## EXERCISE DETAILS:
For the entries below, copy exactly the line that contains "Reconstruct this image" through the line that contains "COL = S.collection", both ends included, and exclude all pictures.
--- begin DATA EXCERPTS ---
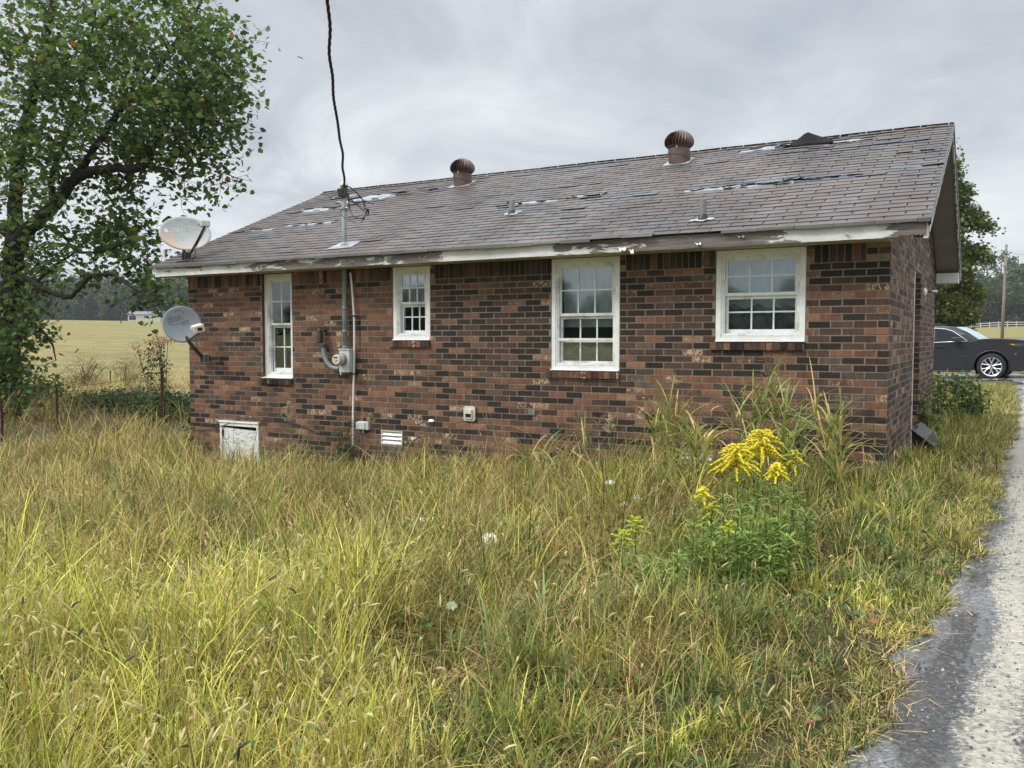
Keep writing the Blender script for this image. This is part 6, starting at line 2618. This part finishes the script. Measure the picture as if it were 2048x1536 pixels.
for i, (px_, py_, d_) in enumerate(((1498, 960, 5.5), (1515, 985, 5.3), (1445, 975, 5.4), (1540, 965, 5.6), (1565, 975, 5.4), (1590, 985, 5.6), (1480, 1000, 5.2), (1528, 1020, 5.2), (1420, 1040, 5.1),
                                   (1555, 1030, 5.2), (1500, 1050, 5.0), (1390, 1040, 5.2), (1610, 1010, 5.5), (1470, 1060, 5.0), (1330, 1130, 4.8), (1300, 1110, 4.9), (1575, 1060, 5.1), (1355, 1100, 5.0), (1545, 1085, 4.9))):
    goldenrod(px_, py_, d_, 'leafy green goldenrod stem without flowers in the goldenrod clump', 0, 0, 85, lean=.08, group='flowerless goldenrod stems')


def umbel(px, py, depth, dia, label, tilt=.3, col=(.85, .85, .78)):
    c = atD(px, py, depth)
    z0 = float(gz(c[0], c[1]))
    base = np.array([c[0] + rng.normal(0, .05), c[1] + rng.normal(0, .05) + .05, z0])
    t = empty('wild_carrot_flower', base, label, 'wildflower', 'white wild carrot flowers')
    b = MB()
    q = bez([base, base * .4 + c * .6 + np.array([.02, .02, -.02]), c - np.array([0, 0, .03])], 6)
    b.tube(q, .0022, 5, col=(.13, .18, .05, 1))
    b.build('stem', M['blade'], t)
    f = MB()
    tc_ = (CAM - c) / np.linalg.norm(CAM - c)
    n_ = np.array([0, 0, 1]) * (1 - tilt) + tc_ * tilt
    n_ /= np.linalg.norm(n_)
    u_ = np.cross(n_, (0, 1, .3)); u_ /= np.linalg.norm(u_)
    v_ = np.cross(n_, u_)
    for k in range(26):
        a, rr_ = k * 2.4, dia / 2 * math.sqrt((k + .5) / 26)
        p = c + u_ * rr_ * math.cos(a) + v_ * rr_ * math.sin(a) + n_ * (-.12 * rr_)
        f.tube([c - n_ * dia * .38, p], .0009, 3, col=(.16, .2, .07, 1), cap=False)
        m_ = 22
        o_ = rng.normal(0, dia * .052, (m_, 2))
        blobs(f, p + o_[:, :1] * u_ + o_[:, 1:] * v_ + rng.normal(0, .001, (m_, 1)) * n_, rng.uniform(.0034, .0052, m_), pick([col], m_, None, .08))
    f.build('flower_head', M['petal'], t)


umbel(979, 1076, 5.7, .098, 'large white wild carrot flower alone in mid meadow', .45)
umbel(1273, 996, 7.0, .075, 'white wild carrot flower, right of two close together', .35)
umbel(1249, 1008, 6.9, .07, 'white wild carrot flower, left of two close together', .35)
umbel(1220, 964, 7.2, .065, 'white wild carrot flower caught behind a coarse grass blade', .3)
umbel(847, 1038, 6.3, .045, 'tiny white wild carrot flower left of the large one', .3)
umbel(903, 1211, 4.4, .05, 'greenish white wild carrot flower nearest the viewer', .4, (.40, .46, .30))
umbel(862, 841, 8.9, .05, 'small white wild carrot flower before the bricks left of dryer vent', .3)


def tall_grass(px, py_top, y, label, nbl, hgt, spread, panicles=2, straw=.2):
    """coarse broad-bladed grass clump with airy seed panicles"""
    P = onY(px, 900, y)
    base = np.array([P[0], y, float(gz(P[0], y))])
    t = empty('coarse_grass_clump', base, label, 'tall grass', 'coarse grass clumps by the wall')
    b = MB()
    for c in range(panicles + 5):
        az = rng.uniform(0, 6.28)
        bb_ = base + np.array([rng.normal(0, spread * .4), rng.normal(0, .08), 0])
        h = hgt * rng.uniform(.62, 1.0) * (1.28 if c < panicles else 1)
        q = stem_curve(bb_, h, rng.uniform(.06, .28), az, 8)
        b.tube(q, np.linspace(.0055, .002, 8), 5, col=(.17, .20, .05, 1))
        m_ = int(1.9 * nbl / (panicles + 5))
        tt_ = rng.uniform(.08, .80, m_)
        i_ = tt_ * 7
        k_ = i_.astype(int).clip(0, 6)
        bp = q[k_] + (q[k_ + 1] - q[k_]) * (i_ - k_)[:, None]
        st = (rng.random(m_) < straw)[:, None]
        col0 = np.where(st, S_STRAW * .95, pick([(.17, .25, .05), (.25, .34, .07), (.34, .41, .10)], m_))
        blades(b, bp, rng.uniform(.30, .62, m_), rng.uniform(0, 6.28, m_), rng.uniform(.12, .5, m_), rng.uniform(.5, 2.2, m_), rng.uniform(.014, .024, m_), col0, np.where((rng.random(m_) < .3)[:, None], S_STRAW, col0 * 1.05), 6,
               lambda s: np.clip(1.25 * (1 - s), 0, 1) ** .6 * np.clip(.55 + s * 3, 0, 1))
        if c < panicles:
            pn_ = MB()
            for j in range(26):
                f = j / 25
                p0 = q[-1] - (q[-1] - q[-3]) * f * 1.15
                az2 = rng.uniform(0, 6.28)
                ln = .05 + .13 * math.sin(math.pi * (.15 + .8 * f)) * rng.uniform(.5, 1.1)
                tt2 = np.linspace(0, 1, 4)
                pts = p0 + np.stack([ln * tt2 * math.cos(az2), ln * tt2 * math.sin(az2), ln * (.7 * tt2 - .45 * tt2 ** 2)], 1)
                pn_.tube(pts, .0011, 3, col=(.36, .24, .12, 1), cap=False)
                n_ = 6
                w_ = rng.uniform(.3, 1, n_)[:, None]
                blobs(pn_, pts[0] + (pts[-1] - pts[0]) * w_ + rng.normal(0, .004, (n_, 3)), .003, pick([(.30, .17, .09), (.38, .27, .14), (.24, .12, .07)], n_))
            pn_.build('seed_panicle', M['petal'], t)
    b.build('blades', M['blade'], t)


tall_grass(1340, 740, -.75, 'tall coarse grass clump with seed panicle right of the plastic-sheet window', 34, .95, .22, 2)
tall_grass(1395, 860, -1.0, 'broad bladed grass clump left of the goldenrod with drooping straw blades', 34, .70, .20, 0, .35)
tall_grass(1500, 760, -.7, 'coarse grass clump with reddish panicles under the square window', 40, .95, .26, 3)
tall_grass(1580, 790, -.8, 'bright green coarse grass clump behind the goldenrod plumes', 40, .85, .24, 1, .15)
tall_grass(1668, 740, -1.1, 'coarse grass clump nearest the house corner with dry straw sheaths', 44, .85, .18, 1, .4)
tall_grass(1160, 850, -.8, 'thin coarse grass clump with reddish panicle right of the cover plate', 12, .62, .25, 2, .4)
tall_grass(1062, 880, -.6, 'low coarse grass tuft against bricks below the small metal plate', 14, .50, .2, 0, .2)
# single broad blades standing out of the meadow in front
for (px_, py_, d_, az, lb) in ((975, 1185, 4.1, 1.9, 'single broad upright green grass blade low in mid meadow'), (1085, 1118, 4.4, 2.6, 'pale bent broad grass blade arching left in mid meadow'), (1200, 880, 7.6, 1.2, 'dry curled broad grass blade below the plastic-sheet window')):
    top = atD(px_, py_, d_)
    z0 = float(gz(top[0], top[1]))
    b = MB()
    n_ = 4
    bs = np.tile([top[0], top[1], z0], (n_, 1)) + rng.normal(0, .03, (n_, 3)) * (1, 1, 0)
    h_ = (top[2] - z0) * np.array([1.25, 1.05, .9, .8])
    col0 = pick([(.17, .24, .07), (.28, .31, .13)], n_)
    blades(b, bs, h_, az + rng.normal(0, .8, n_), np.array([.08, .2, .35, .3]), np.array([1.1, .9, 1.4, .6]), np.full(n_, .016), col0, col0 * 1.15, 7, lambda s: np.clip(1.3 * (1 - s), 0, 1) ** .6 * np.clip(.4 + 2.4 * s, 0, 1))
    o = b.build('broad_grass', M['blade'])
    tag(o, lb, 'tall grass', 'broad grass blades')


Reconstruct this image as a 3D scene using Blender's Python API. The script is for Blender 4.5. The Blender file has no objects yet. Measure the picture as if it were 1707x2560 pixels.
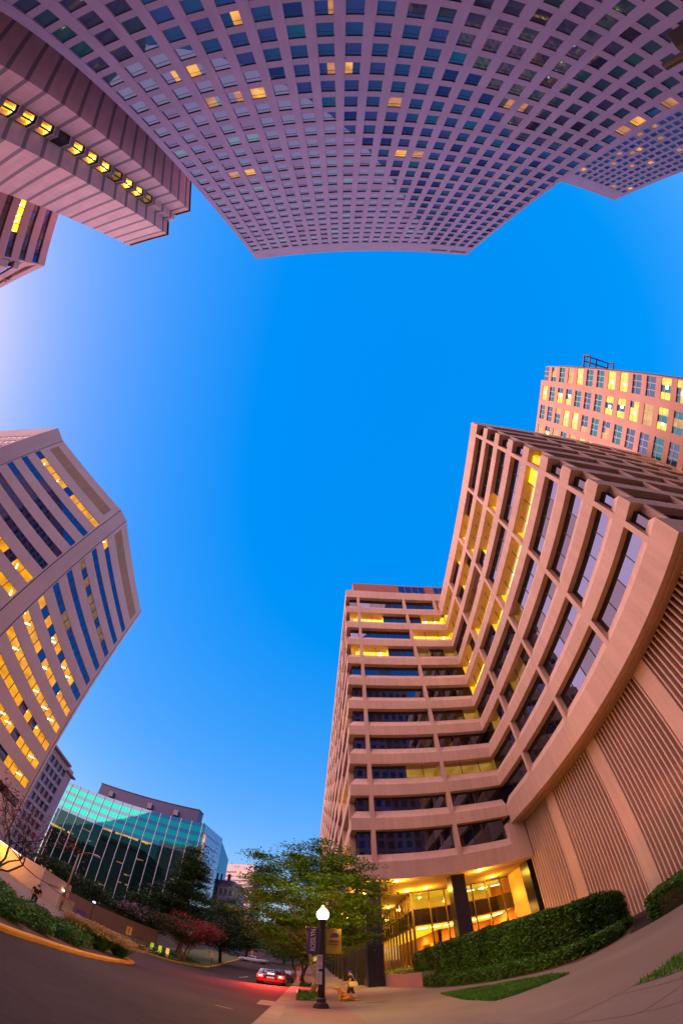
import bpy, bmesh, math, random
from mathutils import Vector, Matrix
import numpy as np
R = math.radians
rnd = random.Random(7)
S = bpy.context.scene
COL = S.collection

# ------------------------------------------------------------------ camera
# fisheye (equisolid), pitched 70 degrees up; +Y runs along the street, ground at z = 0
EYE = (0.0, 0.0, 1.5)
FPX, W0, H0 = 1006.5, 1707.0, 2560.0
def _pix(px, py):
    dx, dy = px - W0 / 2, -(py - H0 / 2)
    r = math.hypot(dx, dy); t = 2 * math.asin(r / (2 * FPX)); s = math.sin(t)
    return Vector((s * dx / r, s * dy / r, -math.cos(t)))
_Z = _pix(851.26, 929.55)
_b = _pix(851.26, 2435.0)
_Y0 = (_b - _b.dot(_Z) * _Z).normalized(); _X0 = _Y0.cross(_Z)
_c, _s = math.cos(R(-4.35)), math.sin(R(-4.35))
_X, _Y = _X0 * _c - _Y0 * _s, _X0 * _s + _Y0 * _c
cam_d = bpy.data.cameras.new('camera')
cam = bpy.data.objects.new('camera', cam_d); COL.objects.link(cam)
cam_d.type = 'PANO'
cam_d.panorama_type = 'FISHEYE_EQUISOLID'
cam_d.sensor_fit = 'AUTO'
cam_d.sensor_width = 36.0; cam_d.sensor_height = 36.0
cam_d.fisheye_lens = FPX / H0 * 36.0
cam_d.fisheye_fov = R(240)
cam_d.clip_start = 0.05; cam_d.clip_end = 5000
cam.matrix_world = Matrix.Translation(EYE) @ Matrix((_X, _Y, _Z)).to_4x4()
S.camera = cam
def proj(p):
    d = Vector(p) - Vector(EYE); c = _X * d.x + _Y * d.y + _Z * d.z
    c.normalize(); t = math.acos(max(-1, min(1, -c.z))); r = 2 * FPX * math.sin(t / 2); n = math.hypot(c.x, c.y) or 1
    return W0 / 2 + r * c.x / n, H0 / 2 - r * c.y / n

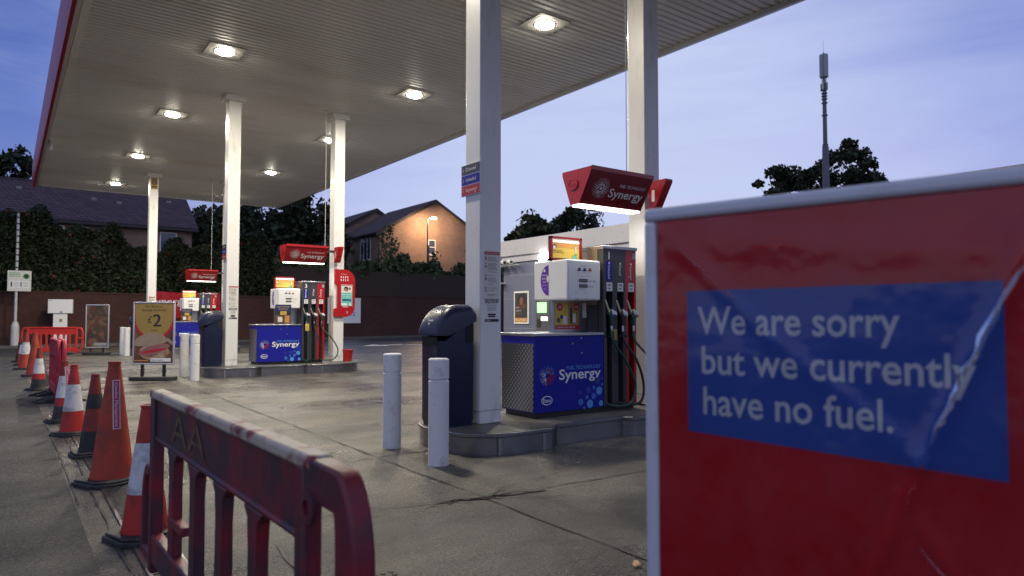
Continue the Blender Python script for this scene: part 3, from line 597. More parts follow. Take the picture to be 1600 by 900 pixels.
--- end DATA EXCERPTS ---
## REPLY TO THE TASK:
Reconstruct this image as a 3D scene using Blender's Python API. The script is for Blender 4.5. The Blender file has no objects yet. Measure the picture as if it were 1707x2560 pixels.
import bpy, bmesh, math, random
from mathutils import Vector, Matrix
import numpy as np
R = math.radians
rnd = random.Random(7)
S = bpy.context.scene
COL = S.collection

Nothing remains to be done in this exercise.